Pricing is also another stumbling block, she said.
“We are a multilingual publisher and we have to sometimes price our books as low as Rs.100 because we have a different distribution network. Small town schools cannot afford to buy expensive books. How do you bridge the small town and metropolitan divide,” Menon said. Bigger publishers in Indian metros can price their books steeper than their multilingual counterparts who cater to the semi-urban and rural markets.
The history of modern publishing in Indian language is brief because the colonial history dictated the kind of books published, Menon said.
In France, publishers often dedicate themselves exclusively to publishing fiction genres like “romantic fiction”, “experimental reality”, “autobiographical novels”, “novels about history and politics” and “novels based on social reality”, Emma Foucher, a bookseller at Mollat’s, one of the biggest independent bookshops in France, said.

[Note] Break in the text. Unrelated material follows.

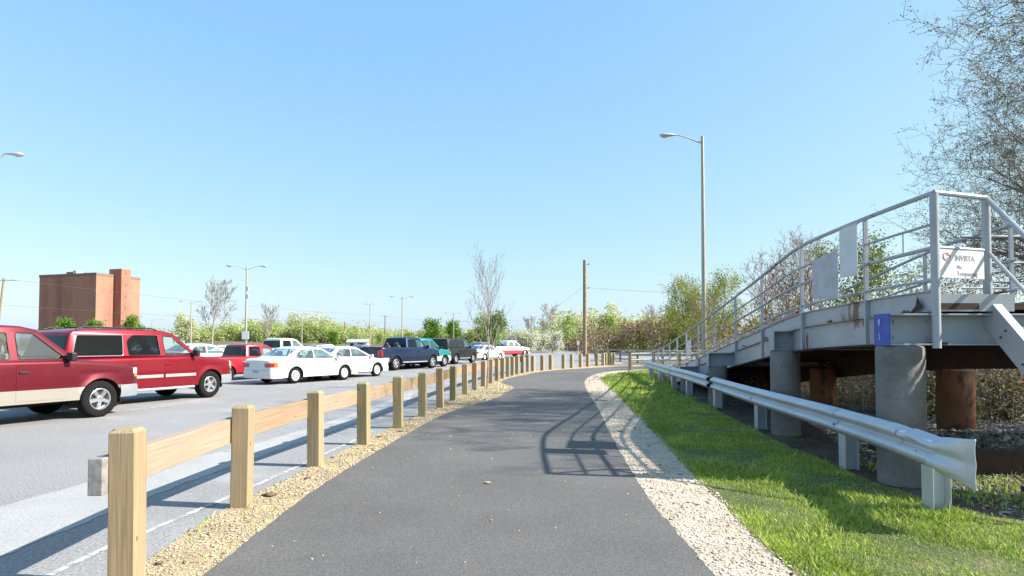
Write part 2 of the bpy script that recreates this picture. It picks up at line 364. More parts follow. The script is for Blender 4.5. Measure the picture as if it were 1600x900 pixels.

One of the most successful individual French imprints, which has refused to part with heritage, is the “Les Edition de Minuit” – a wartime publisher that traces its origin in the French resistance of the World War during the 1940s. Minuit’s books still remain as sparse as its wartime editions.
The only decoration on the cover of the book is a blue border and the symbol of the publisher – a star and the letter “m”. “The Minuit is an example. The books echoes what the publisher had published before,” Eric Vigne said.
Indian publishing houses, on their part, have diversified content, formats and design post-liberalisation and is currently riding on a boom, said the official of a prestigious Delhi-based publishing company.
Priyanka Malhotra, director of Full Circle Publishing and Bookstores, agreed.
“Indian readership is growing,” Malhotra said. Quoting figures from surveys, Malhotra said “adult fiction has grown by 49 percent in 2011 and children’s fiction 39 percent”.
“Overall, we are witnessing a metamorphosis with changing readership and new trends in publishing. In the next 10 years, while mass market will occupy a big space, literary fiction will keep its own space,” Malhotra said, hinting at bigger portfolios for Indian publishers.